DIALOGHI: Livelli di coscienza


"Puoi vedere "fuori" solo ciò che conosci di te
Si pensa che, vedendo qualcosa fuori, allora il bagaglio di conoscenze aumenti. No. Ciò che conosci fuori lo inserisci nelle vecchie cartelle inserite nel tuo cervello. Lo comprimi, lo normalizzi, lo filtri. Quando studi, non conosci. Quando studi aumenti la quantità dei dati. Non è conoscere, è sommare.
Per conoscere, per vedere, devi conoscerti. Se ti conosci come un'idea, come un passato, come un corpo, come un nome, come una credenza, sei solo un computer che si crede un'anima.
La maturità è un fenomeno verticale, non orizzontale. Il tempo che passa, il numero di esperienze, non implica maturità. Per vedere devi vederti, altrimenti pur avendo davanti qualcosa di nuovo vedrai sempre le tue vecchie conoscenze. Parliamo di gusti, di idee, di caratteri, di modi di pensare,di opinioni, ma in realtà esistono piani di coscienza differenti."
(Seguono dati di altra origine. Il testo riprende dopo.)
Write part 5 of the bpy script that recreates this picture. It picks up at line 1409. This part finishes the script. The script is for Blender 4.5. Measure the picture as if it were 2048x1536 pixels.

"Come valutare il livello di coscienza?"

"E' facile, vedi come la tua o la personalità altrui si sente offesa e si difende. Se parli con qualcuno e tocchi certi argomenti, possibilmente l'altro si chiuderà e reagirà. Prendere sul personale, è un forte sintomo di un livello di coscienza basso. Ecco il dramma delle relazioni: vogliamo sincerità, ma in realtà cerchiamo rassicurazione. Vuoi vedere chi realmente ti è amico? prova a dire ciò che pensi per tre giorni. Se qualcuno dice ciò che pensa, ci sentiamo indispettiti. Ci sentiamo così importanti da sentirci in diritto di offenderci. Una persona con un basso livello di coscienza troverà nella difficoltà una scusa per lamentarsi, non un'opportunità. In generale si vivrebbe meglio se ognuno si limitasse ad accettare i propri limiti, perché essi non creano problemi. Il problema nasce quando vogliamo essere rispettati e trattati in un certo modo. Conoscere è conoscersi. Non conoscersi è ignoranza, e l'ignoranza è violenza, sia psicologica che fisica."